A Stress Test Passed
Ambev’s CFO Guilherme Fleury called 2025 a stress test. The Brazilian beer industry contracted by 4.5 percent — a decline not seen in a 10-to-12-year data series — as unusually cold temperatures from May onward suppressed consumption across the Southeast and South, the country’s two largest markets. Roughly 70 percent of the industry’s volume loss was attributable to weather alone, according to the company’s analysis.
But the numbers underneath told a different story. Despite a 3.3 percent drop in organic volume, Ambev posted 4 percent net revenue growth — driven by premiumization, revenue management, and a favorable product mix — and expanded its adjusted Ebitda margin by 50 basis points to 33.4 percent. Net income rose 8.2 percent to 16 billion reais ($2.7 billion). The company returned 20 billion reais ($3.4 billion) to shareholders, its highest ever, including 13.2 billion reais in dividends and a new 2.5 billion reais buyback program.
Winning Where Growth Lives
The divergence within Ambev’s portfolio was stark. Core brands like Skol and Brahma — the high-volume, lower-margin backbone — fell by a high single digit. Premium brands moved in the opposite direction: Corona, Spaten, Stella Artois, and Original grew 17 percent in volume, while zero-alcohol offerings including Corona Cero and Budweiser Zero surged 30 percent. Stella Pure Gold, launched in 2023 as the first gluten-free beer from a major Brazilian brewer, expanded 153 percent.

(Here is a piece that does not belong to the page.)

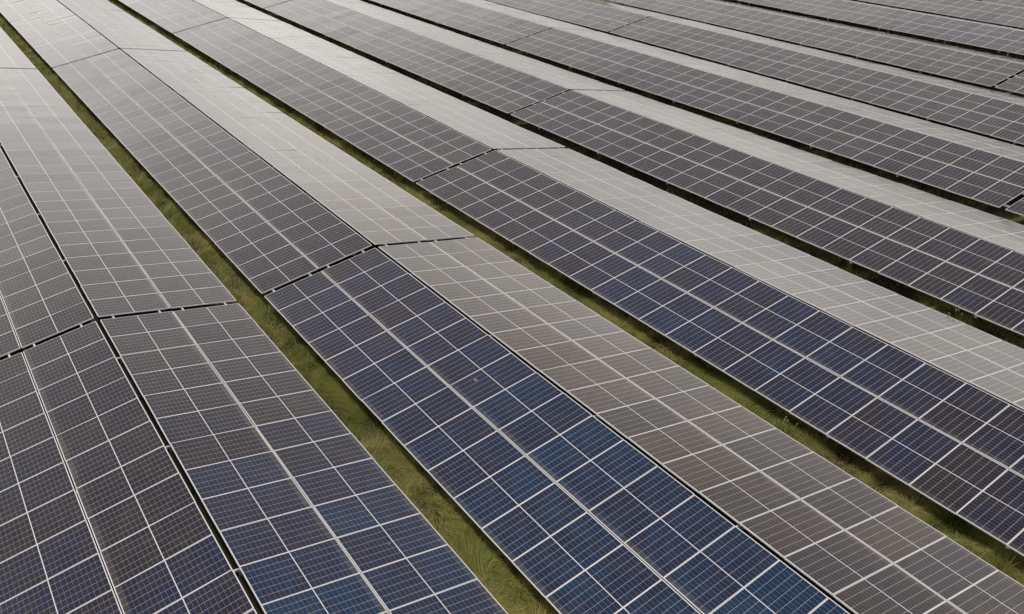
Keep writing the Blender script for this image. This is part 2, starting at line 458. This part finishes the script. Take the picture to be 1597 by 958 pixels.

Fleury said the company led market share gains in Q4 specifically in the premium and zero-alcohol segments — the two categories showing structural growth. Rather than cutting marketing spend during the downturn, Ambev chose to protect brand investment and instead found efficiencies in production, logistics, and supply chain. Employee bonuses were reduced, but internal engagement scores hit an all-time high.
The 2026 Playbook
Management framed 2026 around three consumption trends: easy-drinking beverages suited to Brazil’s heat, flavored options with fruit or citrus profiles — addressed by the Brazilian launch of South African brand Flying Fish — and health-and-wellness products including low-calorie and functional drinks. The recent launch of Skol 0.0, an alcohol-free, zero-sugar, gluten-free beer under the company’s largest mass-market brand, signals the intent to bring the zero-alcohol trend into the core segment, not just the premium tier.
World Cup as Tailwind
The biggest external catalyst is the FIFA World Cup, held in June and July across the United States, Mexico, and Canada — the first edition with 48 teams and the most matches in tournament history. Brazil’s group-stage games kick off at 7 p.m. and 10 p.m. Brasília time, prime hours for bars and gatherings. Those months were precisely when cold weather crushed volumes in 2025. Ambev’s bet is straightforward: the same calendar window that delivered the worst industry decline in a decade could, with warmer weather and a World Cup, deliver the sharpest rebound. The company just needs the weather to cooperate and its operational muscle to convert occasions into sales.